-- begin Supplied material --

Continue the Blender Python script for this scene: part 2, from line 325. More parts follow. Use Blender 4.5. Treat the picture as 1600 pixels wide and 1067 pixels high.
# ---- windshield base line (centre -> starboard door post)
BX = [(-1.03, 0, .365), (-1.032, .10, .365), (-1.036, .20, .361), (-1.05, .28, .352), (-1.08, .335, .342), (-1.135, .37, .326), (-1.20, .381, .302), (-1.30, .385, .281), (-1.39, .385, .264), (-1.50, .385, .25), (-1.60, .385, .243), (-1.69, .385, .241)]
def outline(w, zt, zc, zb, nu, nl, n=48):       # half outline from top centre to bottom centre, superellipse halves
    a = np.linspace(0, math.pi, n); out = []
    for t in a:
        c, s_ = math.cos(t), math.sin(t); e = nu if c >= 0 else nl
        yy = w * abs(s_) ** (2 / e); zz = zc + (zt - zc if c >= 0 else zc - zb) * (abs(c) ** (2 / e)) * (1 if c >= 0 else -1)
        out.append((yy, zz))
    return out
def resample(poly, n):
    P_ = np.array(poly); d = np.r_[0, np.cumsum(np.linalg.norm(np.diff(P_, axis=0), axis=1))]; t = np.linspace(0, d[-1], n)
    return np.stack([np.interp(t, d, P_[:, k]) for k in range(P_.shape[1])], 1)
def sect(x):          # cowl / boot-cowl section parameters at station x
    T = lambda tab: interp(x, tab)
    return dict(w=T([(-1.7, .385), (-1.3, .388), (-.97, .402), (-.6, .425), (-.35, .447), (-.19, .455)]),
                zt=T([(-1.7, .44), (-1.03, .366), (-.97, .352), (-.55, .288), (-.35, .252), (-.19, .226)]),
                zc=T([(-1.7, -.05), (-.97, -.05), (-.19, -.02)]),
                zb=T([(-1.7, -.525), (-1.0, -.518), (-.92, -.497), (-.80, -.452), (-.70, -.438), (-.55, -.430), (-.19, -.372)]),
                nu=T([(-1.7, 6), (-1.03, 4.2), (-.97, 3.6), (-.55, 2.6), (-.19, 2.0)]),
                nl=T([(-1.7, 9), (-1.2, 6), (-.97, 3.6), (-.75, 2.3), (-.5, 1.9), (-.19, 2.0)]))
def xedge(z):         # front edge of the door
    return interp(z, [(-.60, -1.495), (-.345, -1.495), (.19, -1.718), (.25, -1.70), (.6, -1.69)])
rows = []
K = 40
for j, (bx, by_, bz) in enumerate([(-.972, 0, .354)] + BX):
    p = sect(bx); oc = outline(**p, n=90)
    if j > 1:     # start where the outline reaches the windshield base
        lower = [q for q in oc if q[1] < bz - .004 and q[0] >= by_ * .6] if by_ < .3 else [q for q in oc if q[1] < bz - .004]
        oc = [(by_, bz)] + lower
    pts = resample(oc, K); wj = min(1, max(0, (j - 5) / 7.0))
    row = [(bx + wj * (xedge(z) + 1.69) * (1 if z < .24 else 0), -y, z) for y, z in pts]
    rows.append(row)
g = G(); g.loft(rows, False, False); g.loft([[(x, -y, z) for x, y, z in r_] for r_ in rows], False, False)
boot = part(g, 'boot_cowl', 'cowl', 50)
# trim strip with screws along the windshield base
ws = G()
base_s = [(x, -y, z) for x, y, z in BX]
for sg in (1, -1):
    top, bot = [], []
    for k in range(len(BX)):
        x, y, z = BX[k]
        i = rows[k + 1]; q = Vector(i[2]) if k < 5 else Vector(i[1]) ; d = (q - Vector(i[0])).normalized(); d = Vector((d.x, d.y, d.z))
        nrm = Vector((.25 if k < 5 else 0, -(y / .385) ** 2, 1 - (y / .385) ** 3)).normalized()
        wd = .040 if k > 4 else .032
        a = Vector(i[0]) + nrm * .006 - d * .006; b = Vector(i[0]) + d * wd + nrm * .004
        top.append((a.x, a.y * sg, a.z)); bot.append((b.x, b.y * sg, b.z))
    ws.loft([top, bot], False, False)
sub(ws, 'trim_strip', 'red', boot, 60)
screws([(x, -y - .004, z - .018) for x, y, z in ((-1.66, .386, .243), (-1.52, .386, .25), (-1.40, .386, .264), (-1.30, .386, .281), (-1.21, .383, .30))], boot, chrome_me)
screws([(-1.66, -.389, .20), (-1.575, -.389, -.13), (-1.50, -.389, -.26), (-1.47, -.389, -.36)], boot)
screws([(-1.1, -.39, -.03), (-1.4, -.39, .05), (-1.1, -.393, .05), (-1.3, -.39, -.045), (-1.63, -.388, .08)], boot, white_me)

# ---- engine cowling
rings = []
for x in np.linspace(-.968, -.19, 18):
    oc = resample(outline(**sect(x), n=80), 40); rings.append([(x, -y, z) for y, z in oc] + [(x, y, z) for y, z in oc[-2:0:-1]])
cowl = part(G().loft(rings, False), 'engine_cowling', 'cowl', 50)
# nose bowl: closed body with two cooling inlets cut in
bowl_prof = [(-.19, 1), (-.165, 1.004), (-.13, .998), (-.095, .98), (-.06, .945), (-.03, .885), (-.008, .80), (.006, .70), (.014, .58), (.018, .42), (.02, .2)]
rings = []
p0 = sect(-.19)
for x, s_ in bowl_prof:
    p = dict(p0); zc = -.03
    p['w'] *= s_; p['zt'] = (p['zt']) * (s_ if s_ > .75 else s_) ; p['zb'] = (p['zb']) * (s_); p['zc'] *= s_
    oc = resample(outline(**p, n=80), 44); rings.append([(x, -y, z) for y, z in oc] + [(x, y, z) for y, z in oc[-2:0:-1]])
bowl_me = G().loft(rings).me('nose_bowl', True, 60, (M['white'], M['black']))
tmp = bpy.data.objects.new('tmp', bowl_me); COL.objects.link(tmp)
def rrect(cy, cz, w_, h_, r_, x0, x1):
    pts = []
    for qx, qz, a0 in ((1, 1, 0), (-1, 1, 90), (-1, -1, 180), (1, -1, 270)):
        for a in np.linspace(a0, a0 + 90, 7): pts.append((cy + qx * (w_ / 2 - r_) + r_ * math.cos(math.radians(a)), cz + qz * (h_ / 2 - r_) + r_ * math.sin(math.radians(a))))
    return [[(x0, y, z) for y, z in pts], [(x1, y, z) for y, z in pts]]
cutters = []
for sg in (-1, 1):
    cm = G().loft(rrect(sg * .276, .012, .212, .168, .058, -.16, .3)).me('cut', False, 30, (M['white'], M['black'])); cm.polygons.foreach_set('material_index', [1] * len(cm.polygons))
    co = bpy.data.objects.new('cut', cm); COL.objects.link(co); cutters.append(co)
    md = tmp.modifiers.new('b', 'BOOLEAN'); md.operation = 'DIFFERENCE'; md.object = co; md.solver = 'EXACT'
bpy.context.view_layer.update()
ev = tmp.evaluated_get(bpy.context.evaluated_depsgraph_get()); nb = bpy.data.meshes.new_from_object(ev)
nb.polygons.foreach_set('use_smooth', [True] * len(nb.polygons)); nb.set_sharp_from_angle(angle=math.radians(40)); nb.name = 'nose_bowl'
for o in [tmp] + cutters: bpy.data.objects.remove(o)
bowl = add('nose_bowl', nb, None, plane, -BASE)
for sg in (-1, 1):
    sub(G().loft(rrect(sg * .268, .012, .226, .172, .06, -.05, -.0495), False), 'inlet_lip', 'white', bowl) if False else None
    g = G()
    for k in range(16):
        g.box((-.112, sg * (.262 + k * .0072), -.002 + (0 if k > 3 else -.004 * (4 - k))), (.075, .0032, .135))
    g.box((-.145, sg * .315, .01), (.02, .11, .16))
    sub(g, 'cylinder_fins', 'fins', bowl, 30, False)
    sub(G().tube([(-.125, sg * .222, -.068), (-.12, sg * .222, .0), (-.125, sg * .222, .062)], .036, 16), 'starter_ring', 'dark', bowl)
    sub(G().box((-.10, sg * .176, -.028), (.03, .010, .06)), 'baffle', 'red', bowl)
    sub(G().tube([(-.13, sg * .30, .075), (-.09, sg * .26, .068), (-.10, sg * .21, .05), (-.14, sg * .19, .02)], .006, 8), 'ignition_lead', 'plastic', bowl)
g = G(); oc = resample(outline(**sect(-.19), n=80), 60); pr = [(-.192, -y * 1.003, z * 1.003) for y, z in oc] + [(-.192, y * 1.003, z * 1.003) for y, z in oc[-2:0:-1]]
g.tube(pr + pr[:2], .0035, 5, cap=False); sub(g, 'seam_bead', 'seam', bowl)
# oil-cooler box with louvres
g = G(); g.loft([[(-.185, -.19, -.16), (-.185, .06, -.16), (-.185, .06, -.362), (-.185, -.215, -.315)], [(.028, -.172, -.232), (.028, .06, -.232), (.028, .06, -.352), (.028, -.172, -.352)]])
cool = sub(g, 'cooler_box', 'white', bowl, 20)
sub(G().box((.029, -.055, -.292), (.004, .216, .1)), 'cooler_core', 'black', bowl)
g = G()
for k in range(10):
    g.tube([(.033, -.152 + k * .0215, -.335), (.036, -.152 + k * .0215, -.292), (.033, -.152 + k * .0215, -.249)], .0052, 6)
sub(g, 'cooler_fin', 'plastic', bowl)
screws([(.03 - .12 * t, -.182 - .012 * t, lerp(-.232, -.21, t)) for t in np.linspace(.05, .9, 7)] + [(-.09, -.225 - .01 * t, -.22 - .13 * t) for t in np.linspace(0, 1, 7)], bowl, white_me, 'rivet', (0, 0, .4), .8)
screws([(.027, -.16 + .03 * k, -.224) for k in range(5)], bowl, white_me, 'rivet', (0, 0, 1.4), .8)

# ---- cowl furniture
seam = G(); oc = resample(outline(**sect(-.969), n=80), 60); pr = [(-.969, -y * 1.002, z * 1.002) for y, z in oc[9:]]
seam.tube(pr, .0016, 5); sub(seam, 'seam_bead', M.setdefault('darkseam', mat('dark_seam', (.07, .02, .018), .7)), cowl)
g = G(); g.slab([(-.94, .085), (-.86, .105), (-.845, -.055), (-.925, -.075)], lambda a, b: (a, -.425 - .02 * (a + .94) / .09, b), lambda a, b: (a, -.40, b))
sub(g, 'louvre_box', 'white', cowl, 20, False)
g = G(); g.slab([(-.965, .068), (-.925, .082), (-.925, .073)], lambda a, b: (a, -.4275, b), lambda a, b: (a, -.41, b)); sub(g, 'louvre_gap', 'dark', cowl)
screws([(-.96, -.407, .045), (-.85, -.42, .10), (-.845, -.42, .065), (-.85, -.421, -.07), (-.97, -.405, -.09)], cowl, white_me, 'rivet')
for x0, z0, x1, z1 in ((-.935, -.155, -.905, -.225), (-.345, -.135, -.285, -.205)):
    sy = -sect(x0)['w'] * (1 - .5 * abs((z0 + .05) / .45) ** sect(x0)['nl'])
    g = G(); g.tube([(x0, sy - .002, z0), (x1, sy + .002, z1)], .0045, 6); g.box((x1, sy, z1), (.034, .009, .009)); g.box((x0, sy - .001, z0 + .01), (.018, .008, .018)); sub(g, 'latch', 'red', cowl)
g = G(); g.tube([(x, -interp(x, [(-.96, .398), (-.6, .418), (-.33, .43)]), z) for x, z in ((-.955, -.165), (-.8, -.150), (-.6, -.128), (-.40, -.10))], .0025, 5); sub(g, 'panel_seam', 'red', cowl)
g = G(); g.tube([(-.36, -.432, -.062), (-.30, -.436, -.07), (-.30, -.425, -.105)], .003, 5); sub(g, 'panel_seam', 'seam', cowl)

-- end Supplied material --

Identify the lines that contain the string "part", and copy every one of them.

Continue the Blender Python script for this scene: part 2, from line 325. More parts follow. Use Blender 4.5. Treat the picture as 1600 pixels wide and 1067 pixels high.
boot = part(g, 'boot_cowl', 'cowl', 50)
cowl = part(G().loft(rings, False), 'engine_cowling', 'cowl', 50)